O arranque fez-se com Fado Bailado, seguido de Volta a dar, Vielas de Alfama e Manual do Coração, um fado de cada um dos seus últimos quatro discos mas sem preocupações cronológicas, aliás como no resto do espectáculo. E já nestes primeiros ia Helder dando conta da maturidade que lhe habita a voz, com uma segurança e contenção nos tempos e no estilar bem dignas de admiração e aplauso. E se no Fado Bailado os seus lances altos alternados com baixos próximos do sussurro quase lembraram a expressão a que nos habituou, por exemplo, um Ricardo Ribeiro, já nos restantes Helder se mostrou em linha com a sua real identidade, alternando agora apenas fados dos dois discos mais recentes: Garota da Mouraria, Venho de um tempo, Já não te espero, Condão (esse fado-tango de Carlos Barretto), Quando o amor e Fado triste.

Depois, o palco ficou por conta dos músicos, Ricardo Parreira (guitarra portuguesa), André Ramos (viola de fado) e Ciro Bertini (baixo), numa daquelas guitarradas que evoluem em crescendo, alimentado primeiro pela guitarra e seguido agilmente pelas violas até a um clímax que é sempre aplaudido com euforia pelo público. Seguiram-se Amor sem lugar e O meu coração tem dias, a provar que as experiências musicais de O Manuel do Coração (aqui com Mário Laginha e Zeca Medeiros, respectivamente como autores das músicas) deram excelentes frutos. Depois, tal como sucedera no CCB, em Outubro de 2016, Helder recuperou Atrás dos meus cortinados, um tema de João Monge e João Gil que cantou nos tempos em que integrava o Quinteto Lisboa. Vieram depois Parceiros das farras, Minha cor (o único tema da noite vindo do seu disco de estreia, Sete Fados e Alguns Cantos, de 1999), Escrito no destino (do disco 1987, e que aqui deu título ao espectáculo), A saudade, Não faças caso e uma sequência de “sobras” bem sentidas e interpretadas: O que sobrou foi amor e O que sobrou da Mouraria.

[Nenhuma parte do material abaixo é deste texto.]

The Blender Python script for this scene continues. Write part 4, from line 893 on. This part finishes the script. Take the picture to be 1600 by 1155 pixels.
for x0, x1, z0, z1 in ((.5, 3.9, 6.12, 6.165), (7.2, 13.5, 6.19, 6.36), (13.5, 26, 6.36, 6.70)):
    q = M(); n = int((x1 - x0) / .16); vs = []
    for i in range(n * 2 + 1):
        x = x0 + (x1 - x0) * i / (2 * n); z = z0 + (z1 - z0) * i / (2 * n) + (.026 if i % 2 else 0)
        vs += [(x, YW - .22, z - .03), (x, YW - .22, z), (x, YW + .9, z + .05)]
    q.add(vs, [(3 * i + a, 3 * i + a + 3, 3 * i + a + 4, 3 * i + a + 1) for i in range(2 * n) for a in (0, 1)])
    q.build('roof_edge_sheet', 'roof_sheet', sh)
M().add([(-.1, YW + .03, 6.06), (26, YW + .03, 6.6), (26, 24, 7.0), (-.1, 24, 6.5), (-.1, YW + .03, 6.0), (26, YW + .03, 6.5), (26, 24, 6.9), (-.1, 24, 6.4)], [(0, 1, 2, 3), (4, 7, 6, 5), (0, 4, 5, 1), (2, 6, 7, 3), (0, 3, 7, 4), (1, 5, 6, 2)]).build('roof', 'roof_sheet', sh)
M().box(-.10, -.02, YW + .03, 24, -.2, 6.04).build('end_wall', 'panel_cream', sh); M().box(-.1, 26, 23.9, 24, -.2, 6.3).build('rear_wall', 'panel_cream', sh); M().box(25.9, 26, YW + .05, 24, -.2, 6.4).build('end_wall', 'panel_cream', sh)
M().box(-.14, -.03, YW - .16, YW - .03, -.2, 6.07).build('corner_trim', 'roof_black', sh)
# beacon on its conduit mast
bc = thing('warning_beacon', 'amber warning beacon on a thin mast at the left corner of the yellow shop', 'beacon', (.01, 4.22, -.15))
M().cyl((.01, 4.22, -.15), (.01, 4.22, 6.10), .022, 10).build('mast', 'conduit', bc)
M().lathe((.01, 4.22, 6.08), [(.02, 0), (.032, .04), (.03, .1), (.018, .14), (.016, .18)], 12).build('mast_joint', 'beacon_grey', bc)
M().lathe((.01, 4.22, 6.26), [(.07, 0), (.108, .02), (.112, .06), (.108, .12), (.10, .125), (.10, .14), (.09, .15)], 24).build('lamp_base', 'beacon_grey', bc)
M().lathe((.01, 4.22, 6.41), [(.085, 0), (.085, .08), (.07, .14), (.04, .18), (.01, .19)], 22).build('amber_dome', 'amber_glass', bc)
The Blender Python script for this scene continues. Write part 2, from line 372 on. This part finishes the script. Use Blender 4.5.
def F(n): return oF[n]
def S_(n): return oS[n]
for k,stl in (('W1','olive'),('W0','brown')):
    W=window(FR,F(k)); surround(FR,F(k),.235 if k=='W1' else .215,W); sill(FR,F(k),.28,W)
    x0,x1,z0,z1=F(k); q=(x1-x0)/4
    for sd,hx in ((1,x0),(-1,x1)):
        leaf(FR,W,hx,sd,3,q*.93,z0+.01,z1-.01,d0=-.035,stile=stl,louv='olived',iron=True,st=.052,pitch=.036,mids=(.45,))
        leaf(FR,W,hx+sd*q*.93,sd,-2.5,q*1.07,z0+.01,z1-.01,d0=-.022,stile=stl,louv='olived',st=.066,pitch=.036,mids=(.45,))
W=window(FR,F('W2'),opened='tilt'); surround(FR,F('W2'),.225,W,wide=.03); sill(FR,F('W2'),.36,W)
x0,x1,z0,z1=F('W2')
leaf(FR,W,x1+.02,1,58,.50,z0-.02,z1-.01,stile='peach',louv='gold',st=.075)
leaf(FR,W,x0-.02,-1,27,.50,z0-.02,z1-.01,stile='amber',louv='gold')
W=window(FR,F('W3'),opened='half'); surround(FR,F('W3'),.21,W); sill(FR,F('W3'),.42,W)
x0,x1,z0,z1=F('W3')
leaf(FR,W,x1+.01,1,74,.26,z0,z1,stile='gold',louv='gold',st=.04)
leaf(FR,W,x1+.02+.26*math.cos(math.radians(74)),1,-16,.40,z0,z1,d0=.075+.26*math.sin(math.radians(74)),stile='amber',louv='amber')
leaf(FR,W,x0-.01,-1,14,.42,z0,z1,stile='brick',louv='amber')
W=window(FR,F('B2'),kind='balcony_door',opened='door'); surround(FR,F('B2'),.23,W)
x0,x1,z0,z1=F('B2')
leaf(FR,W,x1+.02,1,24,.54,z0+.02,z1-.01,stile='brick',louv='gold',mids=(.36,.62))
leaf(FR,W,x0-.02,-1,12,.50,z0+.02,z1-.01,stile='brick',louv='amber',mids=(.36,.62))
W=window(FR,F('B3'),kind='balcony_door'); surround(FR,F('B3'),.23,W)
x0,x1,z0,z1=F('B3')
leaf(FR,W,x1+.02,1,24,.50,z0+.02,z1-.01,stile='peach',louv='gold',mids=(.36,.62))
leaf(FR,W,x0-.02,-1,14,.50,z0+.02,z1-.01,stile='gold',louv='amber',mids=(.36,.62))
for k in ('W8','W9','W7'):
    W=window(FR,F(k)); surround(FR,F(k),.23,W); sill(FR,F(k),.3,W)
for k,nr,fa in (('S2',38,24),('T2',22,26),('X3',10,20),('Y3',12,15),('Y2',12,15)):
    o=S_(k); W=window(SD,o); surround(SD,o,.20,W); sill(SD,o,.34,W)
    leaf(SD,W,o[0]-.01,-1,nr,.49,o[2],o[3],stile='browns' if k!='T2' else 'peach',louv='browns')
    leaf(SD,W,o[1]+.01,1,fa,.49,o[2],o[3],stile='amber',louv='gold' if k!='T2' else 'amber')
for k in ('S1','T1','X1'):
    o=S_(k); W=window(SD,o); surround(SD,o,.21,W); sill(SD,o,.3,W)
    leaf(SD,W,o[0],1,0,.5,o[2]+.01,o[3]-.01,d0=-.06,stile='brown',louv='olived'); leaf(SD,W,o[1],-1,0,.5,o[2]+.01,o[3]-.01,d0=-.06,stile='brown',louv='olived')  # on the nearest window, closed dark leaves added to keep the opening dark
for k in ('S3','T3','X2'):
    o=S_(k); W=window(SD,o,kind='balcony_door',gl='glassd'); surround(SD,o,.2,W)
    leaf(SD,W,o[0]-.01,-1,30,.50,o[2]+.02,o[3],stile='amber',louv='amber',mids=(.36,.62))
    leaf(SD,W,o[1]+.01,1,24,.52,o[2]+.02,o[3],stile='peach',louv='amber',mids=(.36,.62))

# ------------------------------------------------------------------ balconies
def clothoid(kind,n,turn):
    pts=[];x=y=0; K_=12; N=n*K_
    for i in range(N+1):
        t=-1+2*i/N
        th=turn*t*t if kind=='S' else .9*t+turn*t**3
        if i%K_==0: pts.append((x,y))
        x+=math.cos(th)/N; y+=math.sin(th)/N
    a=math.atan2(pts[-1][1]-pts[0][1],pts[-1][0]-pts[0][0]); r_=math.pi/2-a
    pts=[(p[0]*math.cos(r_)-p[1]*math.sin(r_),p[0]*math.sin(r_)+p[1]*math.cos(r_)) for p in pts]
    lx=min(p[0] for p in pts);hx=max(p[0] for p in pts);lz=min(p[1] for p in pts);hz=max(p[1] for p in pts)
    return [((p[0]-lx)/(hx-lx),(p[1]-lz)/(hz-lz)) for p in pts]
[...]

Muitos aplausos e o inevitável regresso ao palco, de Helder e dos músicos. Primeiro para cantar O fado da Bia (que Fernando Tordo escreveu para Beatriz da Conceição e Helder gravou a fechar o disco 1987) e depois para dar voz a dois clássicos do fado: Resposta fácil (no Fado das Horas, gravado recentemente por Tânia Oleiro) e Fado de outrora (do repertório de Maria Teresa de Noronha). No final, 23 fados ouvidos e aplaudidos, era visível o contentamento dos músicos e do público. Helder Moutinho proporcionou-nos uma bela celebração do fado, numa sala que viria a encher-se no dia seguinte para ouvir (e aplaudir) jazz, com Joe Lovano e a Orquestra do Hot Clube. E assim ficou escrito no destino que Lisboa pode, quando quer, ter muito boa música.

Escrito no Destino será apresentado também no Porto, na Casa da Música, no dia 9 de Maio (às 21h30), e posteriormente no Entroncamento, Évora, Sintra e Vila do Conde.